INSTRUCTIONS TO FOLLOW |
Give all of the lines again, with nothing added or dropped.

-- BEGIN --

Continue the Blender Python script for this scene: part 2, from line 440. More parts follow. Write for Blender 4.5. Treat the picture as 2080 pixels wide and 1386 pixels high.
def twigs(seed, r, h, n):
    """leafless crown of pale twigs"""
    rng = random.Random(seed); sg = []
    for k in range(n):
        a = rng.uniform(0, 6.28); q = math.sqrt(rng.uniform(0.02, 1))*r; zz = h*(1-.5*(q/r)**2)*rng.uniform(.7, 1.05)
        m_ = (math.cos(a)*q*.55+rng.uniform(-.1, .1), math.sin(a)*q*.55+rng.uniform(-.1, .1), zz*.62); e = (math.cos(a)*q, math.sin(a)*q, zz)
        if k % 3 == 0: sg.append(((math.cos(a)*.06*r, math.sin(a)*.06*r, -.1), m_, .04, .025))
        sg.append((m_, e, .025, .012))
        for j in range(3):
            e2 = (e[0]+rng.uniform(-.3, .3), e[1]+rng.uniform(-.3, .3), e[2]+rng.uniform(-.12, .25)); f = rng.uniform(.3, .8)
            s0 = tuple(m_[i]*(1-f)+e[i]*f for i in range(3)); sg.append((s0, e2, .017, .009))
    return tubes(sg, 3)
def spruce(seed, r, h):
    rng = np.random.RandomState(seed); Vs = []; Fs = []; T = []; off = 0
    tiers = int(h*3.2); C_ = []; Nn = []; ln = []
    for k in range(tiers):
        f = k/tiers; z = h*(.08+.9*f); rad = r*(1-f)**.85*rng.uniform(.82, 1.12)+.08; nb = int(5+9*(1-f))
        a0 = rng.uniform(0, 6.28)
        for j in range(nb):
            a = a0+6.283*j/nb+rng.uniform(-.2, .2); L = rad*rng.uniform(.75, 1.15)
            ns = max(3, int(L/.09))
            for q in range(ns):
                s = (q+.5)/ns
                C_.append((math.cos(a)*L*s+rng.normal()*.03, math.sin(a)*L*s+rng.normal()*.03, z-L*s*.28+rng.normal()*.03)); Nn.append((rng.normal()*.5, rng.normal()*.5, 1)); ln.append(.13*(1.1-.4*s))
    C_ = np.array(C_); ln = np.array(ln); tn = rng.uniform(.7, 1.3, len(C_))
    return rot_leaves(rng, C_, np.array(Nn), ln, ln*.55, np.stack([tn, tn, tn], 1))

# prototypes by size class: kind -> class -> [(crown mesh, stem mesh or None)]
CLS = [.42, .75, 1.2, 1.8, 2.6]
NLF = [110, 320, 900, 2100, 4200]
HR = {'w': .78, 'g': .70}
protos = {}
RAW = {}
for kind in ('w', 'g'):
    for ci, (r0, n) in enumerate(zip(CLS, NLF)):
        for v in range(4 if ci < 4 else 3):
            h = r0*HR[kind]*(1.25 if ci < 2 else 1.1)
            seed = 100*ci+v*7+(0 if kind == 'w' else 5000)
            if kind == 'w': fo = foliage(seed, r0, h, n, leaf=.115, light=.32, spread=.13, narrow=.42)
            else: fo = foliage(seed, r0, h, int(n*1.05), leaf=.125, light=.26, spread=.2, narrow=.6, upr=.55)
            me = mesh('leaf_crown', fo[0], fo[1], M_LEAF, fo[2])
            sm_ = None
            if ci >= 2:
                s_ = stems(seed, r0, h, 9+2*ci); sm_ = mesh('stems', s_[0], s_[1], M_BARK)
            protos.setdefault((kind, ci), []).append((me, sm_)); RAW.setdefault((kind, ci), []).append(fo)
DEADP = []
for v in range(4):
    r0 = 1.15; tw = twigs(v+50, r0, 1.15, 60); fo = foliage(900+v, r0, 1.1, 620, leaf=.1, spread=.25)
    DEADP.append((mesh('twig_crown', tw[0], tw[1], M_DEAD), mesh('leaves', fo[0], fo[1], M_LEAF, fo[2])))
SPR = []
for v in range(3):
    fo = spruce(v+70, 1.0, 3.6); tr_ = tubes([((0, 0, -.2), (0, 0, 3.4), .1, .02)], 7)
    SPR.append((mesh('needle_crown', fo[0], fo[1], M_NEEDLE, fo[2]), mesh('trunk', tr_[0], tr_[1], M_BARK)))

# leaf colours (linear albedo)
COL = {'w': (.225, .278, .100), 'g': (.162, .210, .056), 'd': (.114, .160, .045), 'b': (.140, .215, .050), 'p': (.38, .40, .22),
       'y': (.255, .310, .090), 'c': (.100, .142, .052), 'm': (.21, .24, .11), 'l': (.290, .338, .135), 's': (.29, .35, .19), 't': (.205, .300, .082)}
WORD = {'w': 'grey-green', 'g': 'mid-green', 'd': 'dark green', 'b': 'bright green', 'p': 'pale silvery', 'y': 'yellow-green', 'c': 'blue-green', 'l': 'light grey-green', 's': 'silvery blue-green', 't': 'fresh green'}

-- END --

ANSWER TO THE TASK |
Continue the Blender Python script for this scene: part 2, from line 440. More parts follow. Write for Blender 4.5. Treat the picture as 2080 pixels wide and 1386 pixels high.
def twigs(seed, r, h, n):
    """leafless crown of pale twigs"""
    rng = random.Random(seed); sg = []
    for k in range(n):
        a = rng.uniform(0, 6.28); q = math.sqrt(rng.uniform(0.02, 1))*r; zz = h*(1-.5*(q/r)**2)*rng.uniform(.7, 1.05)
        m_ = (math.cos(a)*q*.55+rng.uniform(-.1, .1), math.sin(a)*q*.55+rng.uniform(-.1, .1), zz*.62); e = (math.cos(a)*q, math.sin(a)*q, zz)
        if k % 3 == 0: sg.append(((math.cos(a)*.06*r, math.sin(a)*.06*r, -.1), m_, .04, .025))
        sg.append((m_, e, .025, .012))
        for j in range(3):
            e2 = (e[0]+rng.uniform(-.3, .3), e[1]+rng.uniform(-.3, .3), e[2]+rng.uniform(-.12, .25)); f = rng.uniform(.3, .8)
            s0 = tuple(m_[i]*(1-f)+e[i]*f for i in range(3)); sg.append((s0, e2, .017, .009))
    return tubes(sg, 3)
def spruce(seed, r, h):
    rng = np.random.RandomState(seed); Vs = []; Fs = []; T = []; off = 0
    tiers = int(h*3.2); C_ = []; Nn = []; ln = []
    for k in range(tiers):
        f = k/tiers; z = h*(.08+.9*f); rad = r*(1-f)**.85*rng.uniform(.82, 1.12)+.08; nb = int(5+9*(1-f))
        a0 = rng.uniform(0, 6.28)
        for j in range(nb):
            a = a0+6.283*j/nb+rng.uniform(-.2, .2); L = rad*rng.uniform(.75, 1.15)
            ns = max(3, int(L/.09))
            for q in range(ns):
                s = (q+.5)/ns
                C_.append((math.cos(a)*L*s+rng.normal()*.03, math.sin(a)*L*s+rng.normal()*.03, z-L*s*.28+rng.normal()*.03)); Nn.append((rng.normal()*.5, rng.normal()*.5, 1)); ln.append(.13*(1.1-.4*s))
    C_ = np.array(C_); ln = np.array(ln); tn = rng.uniform(.7, 1.3, len(C_))
    return rot_leaves(rng, C_, np.array(Nn), ln, ln*.55, np.stack([tn, tn, tn], 1))

# prototypes by size class: kind -> class -> [(crown mesh, stem mesh or None)]
CLS = [.42, .75, 1.2, 1.8, 2.6]
NLF = [110, 320, 900, 2100, 4200]
HR = {'w': .78, 'g': .70}
protos = {}
RAW = {}
for kind in ('w', 'g'):
    for ci, (r0, n) in enumerate(zip(CLS, NLF)):
        for v in range(4 if ci < 4 else 3):
            h = r0*HR[kind]*(1.25 if ci < 2 else 1.1)
            seed = 100*ci+v*7+(0 if kind == 'w' else 5000)
            if kind == 'w': fo = foliage(seed, r0, h, n, leaf=.115, light=.32, spread=.13, narrow=.42)
            else: fo = foliage(seed, r0, h, int(n*1.05), leaf=.125, light=.26, spread=.2, narrow=.6, upr=.55)
            me = mesh('leaf_crown', fo[0], fo[1], M_LEAF, fo[2])
            sm_ = None
            if ci >= 2:
                s_ = stems(seed, r0, h, 9+2*ci); sm_ = mesh('stems', s_[0], s_[1], M_BARK)
            protos.setdefault((kind, ci), []).append((me, sm_)); RAW.setdefault((kind, ci), []).append(fo)
DEADP = []
for v in range(4):
    r0 = 1.15; tw = twigs(v+50, r0, 1.15, 60); fo = foliage(900+v, r0, 1.1, 620, leaf=.1, spread=.25)
    DEADP.append((mesh('twig_crown', tw[0], tw[1], M_DEAD), mesh('leaves', fo[0], fo[1], M_LEAF, fo[2])))
SPR = []
for v in range(3):
    fo = spruce(v+70, 1.0, 3.6); tr_ = tubes([((0, 0, -.2), (0, 0, 3.4), .1, .02)], 7)
    SPR.append((mesh('needle_crown', fo[0], fo[1], M_NEEDLE, fo[2]), mesh('trunk', tr_[0], tr_[1], M_BARK)))

# leaf colours (linear albedo)
COL = {'w': (.225, .278, .100), 'g': (.162, .210, .056), 'd': (.114, .160, .045), 'b': (.140, .215, .050), 'p': (.38, .40, .22),
       'y': (.255, .310, .090), 'c': (.100, .142, .052), 'm': (.21, .24, .11), 'l': (.290, .338, .135), 's': (.29, .35, .19), 't': (.205, .300, .082)}
WORD = {'w': 'grey-green', 'g': 'mid-green', 'd': 'dark green', 'b': 'bright green', 'p': 'pale silvery', 'y': 'yellow-green', 'c': 'blue-green', 'l': 'light grey-green', 's': 'silvery blue-green', 't': 'fresh green'}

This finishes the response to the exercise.